In an interview with NPR, Saberi opened up on her arrest, captivity and eventual release.

Here are some highlights:

On the rumored charges of being arrested for buying alcohol:

"I was allowed to call my parents about 11 days [after the arrest], after I told my interrogators, 'Please let me call my father, at least, to let him know that I'm alive.' And they forced me to tell him a lie — to tell him that I didn't know where I was and that I had been arrested for alcohol, but these were not true."

On initially making a false confession:

"I thought, well, if something happens to me, my family doesn't know where I am, maybe they would never find out. And so I made a false confession and I said, 'Yes, I'm a U.S. spy.'"

On why she actually liked her eight-year sentence:

"Actually, I thanked God, because I knew that if I had been handed only one to two years, that there wouldn't be such an international outcry. But the eight years seemed so ridiculous."

On why she ended her hunger strike:

"The main thing was that my mother told me that if I didn't stop, she would start. … I was very worried about her. And I knew she's as stubborn as me and she would do it."

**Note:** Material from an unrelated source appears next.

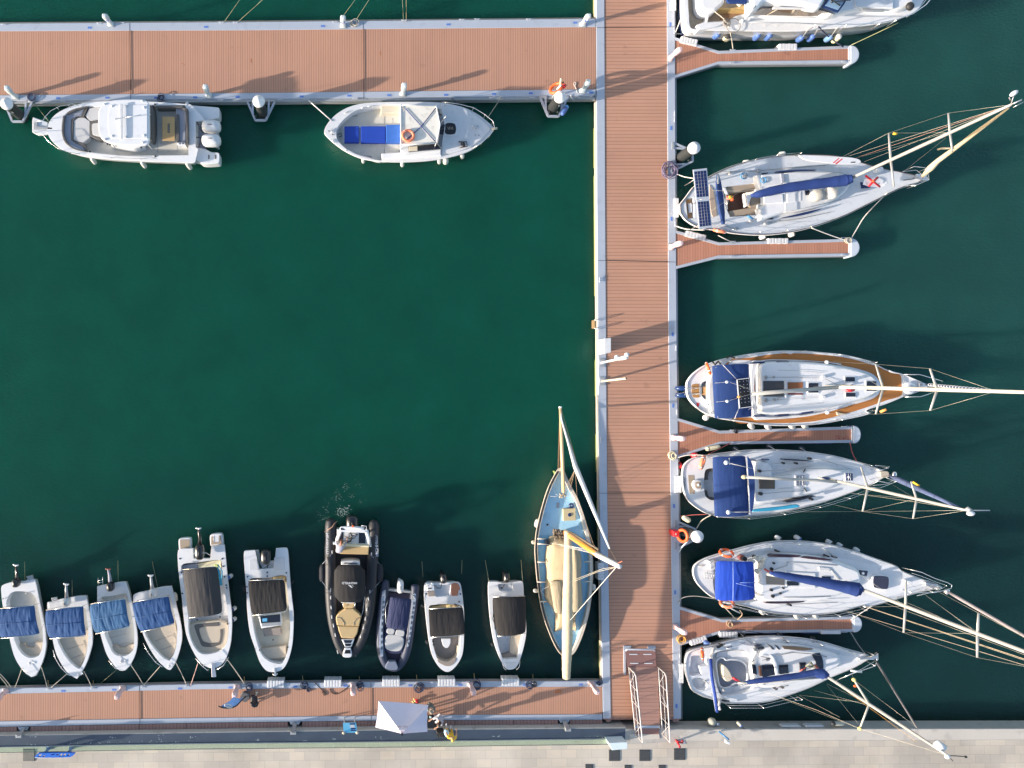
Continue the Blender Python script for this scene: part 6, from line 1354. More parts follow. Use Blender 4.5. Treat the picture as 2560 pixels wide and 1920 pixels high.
wires(b,[[W(*q(940,310),1.70),W(*q(1200,302),1.70),W(*q(1460,308),1.70),W(*q(1600,380),1.75)],[W(*q(1000,305),1.71),W(*q(1450,315),1.71)],[W(*q(950,520),1.70),W(*q(1300,500),1.70),W(*q(1460,488),1.70),W(*q(1620,400),1.75)],[W(*q(1460,308),1.7),W(*q(1640,390),1.8)]],.016,M("dark_running_rope",(.13,.14,.17),.9),"running_lines")
m=MB()
for x,y,r in((938,308,.12),(942,520,.14),(1010,305,.07),(1015,515,.09),(1060,505,.08)):m.torus(W(*q(x,y),1.75),r*.6,.035,n=16,m=6);m.cyl(W(*q(x,y),1.7),r*.5,1.6,1.82,12)
m.build("winches",alud,b.root)
m=MB()
for x,y in((1465,305),(1465,490)):m.cyl(W(*q(x,y),1.7),.09,1.6,1.78,12)
m.ell(W(*q(1500,168),1.5),.11,.11,.12);m.ell(W(*q(1505,630),1.5),.11,.11,.12);m.build("deck_vents",white2,b.root)
MB().pt([(1680,425,1.75),(1720,430,1.8),(1755,420,1.75)],.07,8,.5,q=q).build("red_cloth",red,b.root)
m=MB();m.pt([(1600,385,1.75),(1650,375,1.8),(1700,385,1.75),(1740,378,1.75),(1660,400,1.75),(1720,392,1.8)],.035,6,q=q);m.build("mast_foot_lines",M("brown_grey_rope",(.22,.20,.18),.9),b.root)
MB().ell(W(*q5(768,398),1.32),.36,.34,.08,nu=22).build("windlass_cover",white,b.root);MB().ell(W(*q5(768,402),1.40),.20,.20,.05).build("windlass_lid",white2,b.root)
b.q=q5
rail(b,[(718,285,1.2),(722,275),(860,275),(1070,335),(1060,345,1.4)],1.85,.02,[(860,275)]);rail(b,[(720,470,1.2),(735,478),(870,475),(990,435),(960,425,1.4)],1.85,.02,[(870,475)]);rail(b,[(718,285),(718,470)],1.26,.02)
b.slab([(860,350,1),(1015,365,1),(1015,385,1),(860,385,1)],1.35,1.2,steel,"bow_roller",.02,False)
MB().pt([(508,612,3.2),(560,590,3.4)],.07,8,q=q5).build("spreader_lamp",M("pale_orange",(.75,.32,.08)),b.root)
b.slab([(590,235),(640,255),(690,268),(640,262),(600,250)],1.4,1.25,white2,"rail_cover",.02)
b.q=q
S([(1590,625,1),(1690,648,1),(1600,658,1)],1.27,1.21,beige,"folded_cloth",.02,False);b.slab([(1095,78,1),(1140,65,1),(1215,70,1),(1180,92,1)],1.4,1.2,white2,"rail_cover",.02,False)
lifelines(b,[(560,165),(740,115),(950,82),(1240,70),(1560,100),(1890,175)]);lifelines(b,[(590,705),(860,740),(1115,745),(1360,735),(1580,695),(1890,610)])
buoyring("orange lifebuoy on the stern rail of the teak decked yacht",W(*q(408,225),1.75),(.85,.3,.40),.30,.07)
m=MB();m.pt([(450,165,1.6),(470,190,1.7),(500,160,1.6),(520,185,1.5)],.05,6,q=q);m.pt([(575,130,1.3),(610,112,1.4),(650,128,1.3)],.05,6,q=q);m.build("stern_gear",blackp,b.root)
MB().ell(W(*q(385,678),1.0),.17,.17,.17).build("round_buoy",fendw,b.root)
m=MB()
for(x,y)in((400,560),(420,600),(440,640),(460,655)):m.ell(W(*q(x,y),1.4),.10,.07,.06,x*.1)
m.build("coiled_stern_lines",white2,b.root)
for i,(x,y,mt,w_)in enumerate(((805,752,fendw,"first from the stern"),(960,760,greyv,"second from the stern"),(1180,755,fendw,"third from the stern"),(1300,752,fendw,"nearest the bow"))):
    X,Y=q(x,y);fender(X-5,Y-3,X+4,Y+6,.8,.45,.14,mt,"pale fender below the teak decked yacht, "+w_,"fenders of the teak decked yacht")

# ---------------- yacht C: navy awning
q=R(1660,1080,3.687)
outl=Q(q,[(165,420),(172,340),(195,290),(260,245),(390,215),(560,190),(760,168),(950,162),(1150,168),(1350,185),(1550,215),(1750,265),(1900,310),(2000,345),(2075,380,1),(2040,410),(1970,455),(1850,510),(1700,570),(1500,640),(1300,695),(1100,740),(900,768),(700,785),(560,785),(440,765),(350,730),(240,650),(190,570),(172,500)])
b=Boat("sailing_yacht","white sailing yacht with a wide navy blue cockpit awning and rolled navy jib","sailing yacht",outl,1.15,white,N,flare=.80);b.q=q;S=b.slab
b.deck([([(370,420),(385,350),(440,335),(830,330,1),(845,470),(830,600,1),(450,630),(390,600),(372,540)],.70,nonskid)],white)
toerail(b,.02)
S([(372,380),(400,345),(460,338,1),(460,365,1),(420,370),(405,420,1),(410,440,1),(372,445,1)],1.05,.7,darkv,"cockpit_bench",.02);S([(375,540,1),(400,540,1),(405,570),(420,600),(462,605,1),(462,630,1),(410,625),(385,590)],1.05,.7,darkv,"cockpit_bench",.02)
S([(222,398,1),(278,398,1),(280,458,1),(262,470),(265,500),(285,515,1),(285,568,1),(235,570,1)],1.16,1.1,teakw,"swim_step_teak",.004)
S([(262,490),(275,450),(310,440),(345,455),(355,500),(340,535),(290,535)],1.25,1.1,white,"stern_seat",.04);S([(290,465),(335,462),(340,520),(295,515)],1.26,1.2,teakw,"seat_teak",.01)
MB().ell(W(*q(318,487),1.32),.08,.08,.05).build("compass",white2,b.root)
b.part(MB().mound(b.poly([(830,285),(960,275),(1010,330),(1020,400),(1300,330),(1500,310),(1700,350),(1740,370),(1700,430),(1640,480),(1500,545),(1300,600),(1050,640),(830,650)],1.45),1.15,1.47,.20),"coachroof",white)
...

On the charges that she was carrying a classified document:

"The Iranian government claimed that I had a classified document, but I don't think it was classified. The document did not have a classified stamp on it, which I've heard such documents are supposed to have, and it was not clearly identifiable as classified. It was an old document from 2002 and it didn't contain any information that had not been stated publicly several times before."